LISTED ENTRIES —
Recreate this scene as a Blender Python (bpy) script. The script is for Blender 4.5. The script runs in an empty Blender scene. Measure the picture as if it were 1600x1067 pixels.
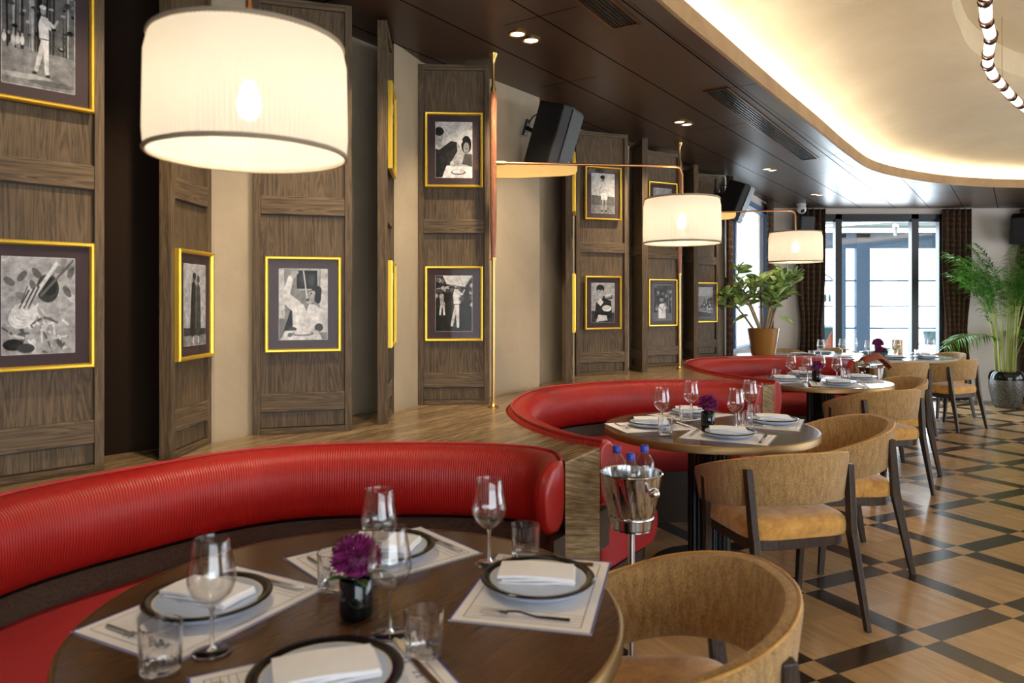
import bpy, bmesh, math, random
from math import pi, sin, cos, radians as R
from mathutils import Vector, Matrix
random.seed(7)
S = bpy.context.scene
COL = S.collection
# ------------------------------------------------------------ camera
cam_d = bpy.data.cameras.new('camera'); cam = bpy.data.objects.new('camera', cam_d); COL.objects.link(cam)
cam.location = (0, 0, 1.42); cam.rotation_euler = (pi/2, 0, 0)
cam_d.sensor_width = 36; cam_d.lens = 36*1150/1600
cam_d.shift_y = -(533.5-470)/1600
cam_d.clip_start = .02; cam_d.clip_end = 200
cam_d.dof.use_dof = True; cam_d.dof.focus_distance = 5.2; cam_d.dof.aperture_fstop = 3.6
S.camera = cam
# ------------------------------------------------------------ world, exposure
W = bpy.data.worlds.new('world'); S.world = W; W.use_nodes = True
bg = W.node_tree.nodes['Background']; bg.inputs[0].default_value = (.86, .93, 1, 1); bg.inputs[1].default_value = 3.4
S.view_settings.view_transform = 'Standard'; S.view_settings.look = 'None'; S.view_settings.gamma = 1
S.view_settings.use_curve_mapping = False
S.view_settings.exposure = 0.5

def lamp(kind, name, loc, energy, col, **k):
    d = bpy.data.lights.new(name, kind); d.energy = energy; d.color = col
    for a, v in k.items():
        if a not in ('rot',): setattr(d, a, v)
    o = bpy.data.objects.new(name, d); COL.objects.link(o); o.location = loc
    if 'rot' in k: o.rotation_euler = k['rot']
    return o
# daylight coming in through the tall windows of the unseen right hand side and the side behind the camera
lamp('AREA', 'window_daylight', (10.95, 3.8, 1.5), 135, (.86, .93, 1), shape='RECTANGLE', size=9, size_y=2.1, rot=(0, R(90), 0))
lamp('AREA', 'window_daylight', (3.2, -3.15, 1.5), 28, (.88, .94, 1), shape='RECTANGLE', size=6, size_y=2.1, rot=(R(90), 0, 0))
# daylight through the terrace doors and the tall side window
lamp('AREA', 'door_daylight', (5.25, 10.95, 1.35), 110, (.86, .93, 1), shape='RECTANGLE', size=1.9, size_y=2.3, rot=(R(-90), 0, 0))

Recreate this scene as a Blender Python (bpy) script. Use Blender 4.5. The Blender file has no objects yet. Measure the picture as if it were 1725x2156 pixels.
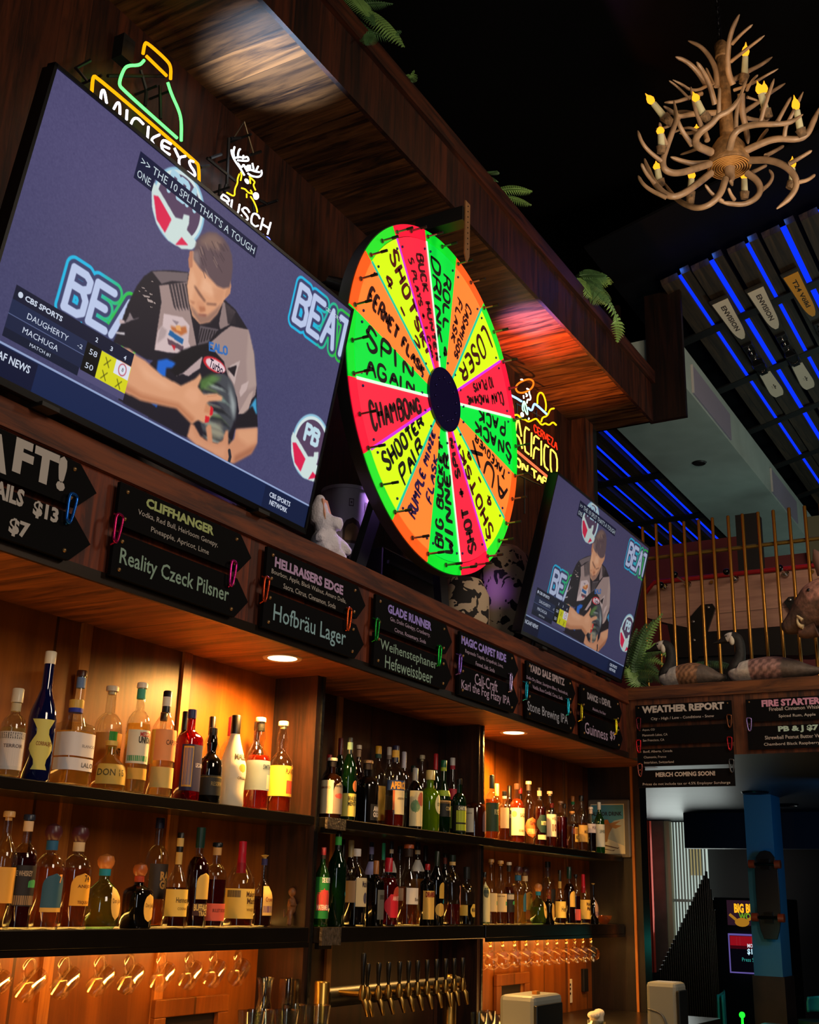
import bpy, bmesh, math, random
import numpy as np
from mathutils import Vector, Matrix
PI = math.pi
random.seed(7); rng = np.random.default_rng(7)
S = bpy.context.scene
C = S.collection

# ------------------------------------------------------------------ camera
F, CX, CY, H = 2430.0, 862.5, 1078.0, 1.5            # focal in pixels, frame centre, eye height
YAW, PIT, ROL = 1.03847595, 0.322416477, 0.0300695941
fw = np.array([math.sin(YAW)*math.cos(PIT), math.cos(YAW)*math.cos(PIT), math.sin(PIT)])
rt = np.array([math.cos(YAW), -math.sin(YAW), 0.0]); up = np.cross(rt, fw)
R2 = math.cos(ROL)*rt + math.sin(ROL)*up; U2 = -math.sin(ROL)*rt + math.cos(ROL)*up
EYE = np.array([0, 0, H])
cam = bpy.data.cameras.new('camera'); cam_o = bpy.data.objects.new('camera', cam); C.objects.link(cam_o)
cam.sensor_fit = 'VERTICAL'; cam.sensor_height = 36.0; cam.lens = F*36.0/2156.0
cam.clip_start = 0.05; cam.clip_end = 100
m = Matrix.Identity(4)
for i in range(3):
    m[i][0] = R2[i]; m[i][1] = U2[i]; m[i][2] = -fw[i]; m[i][3] = EYE[i]
cam_o.matrix_world = m
S.camera = cam_o
S.view_settings.view_transform = 'Standard'; S.view_settings.look = 'None'
S.view_settings.gamma = 1.0; S.view_settings.exposure = 0.0
S.view_settings.use_curve_mapping = False
S.cycles.transparent_max_bounces = 32
S.cycles.max_bounces = 6
w = bpy.data.worlds.new('world'); S.world = w; w.use_nodes = True
w.node_tree.nodes['Background'].inputs[0].default_value = (0.5, 0.6, 0.8, 1)
w.node_tree.nodes['Background'].inputs[1].default_value = 0.006

def ray(u, v): return fw*F + R2*(u-CX) - U2*(v-CY)
def at(u, v, X=None, Y=None, Z=None):
    """point of the photograph (u, v) on one plane of the place"""
    d = ray(u, v)
    t = X/d[0] if X is not None else (Y/d[1] if Y is not None else (Z-H)/d[2])
    return EYE + d*t
def depth(p): return float((np.array(p)-EYE) @ fw)

def lamp(name, kind, loc, energy, color, target=None, size=None, size_y=None, spot=None, blend=0.6, spread=None):
    l = bpy.data.lights.new(name, kind); o = bpy.data.objects.new(name, l); C.objects.link(o)
    l.energy = energy; l.color = color; o.location = loc
    if kind == 'AREA':
        l.size = size or 0.3
        if size_y: l.shape = 'RECTANGLE'; l.size_y = size_y
        if spread: l.spread = spread
    elif size is not None: l.shadow_soft_size = size
    if kind == 'SPOT': l.spot_size = spot; l.spot_blend = blend
    if target is not None:
        o.rotation_euler = (Vector(target)-Vector(loc)).to_track_quat('-Z', 'Y').to_euler()
    return o
WARM = (1.0, 0.50, 0.12); SOFT = (1.0, 0.72, 0.46); COOL = (0.72, 0.82, 1.0)
lamp('room_fill', 'AREA', (1.2, -1.8, 3.6), 62, (1.0, 0.80, 0.60), (3.2, 2.4, 2.4), 1.2, 1.2)  # added fill from behind the eye, in place of the room's unseen lamps
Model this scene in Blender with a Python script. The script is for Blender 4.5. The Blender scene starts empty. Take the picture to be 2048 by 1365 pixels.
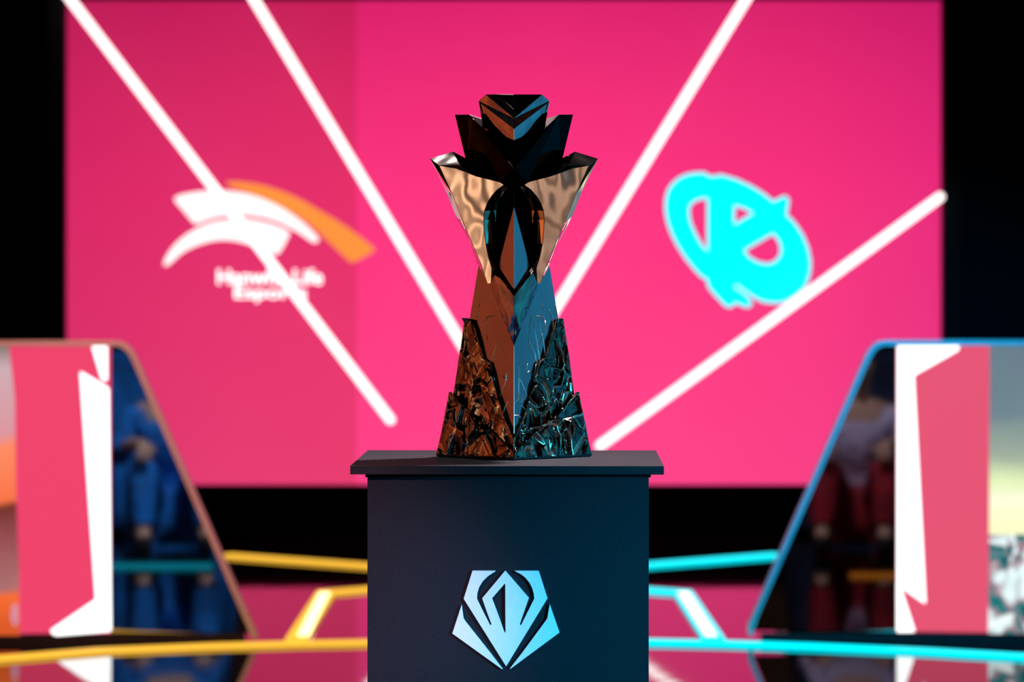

TASK PROMPT — Locate all lines that include the word "picture" and copy them out.

TASK ANSWER —
Recreate this scene as a Blender Python (bpy) script. The script is for Blender 4.5. The script runs in an empty Blender scene. Measure the picture as if it were 1600x1067 pixels.
Recreate this scene as a Blender Python (bpy) script. Use Blender 4.5. The Blender file has no objects yet. Measure the picture as if it were 1725x2156 pixels.
Model this scene in Blender with a Python script. The script is for Blender 4.5. The Blender scene starts empty. Take the picture to be 2048 by 1365 pixels.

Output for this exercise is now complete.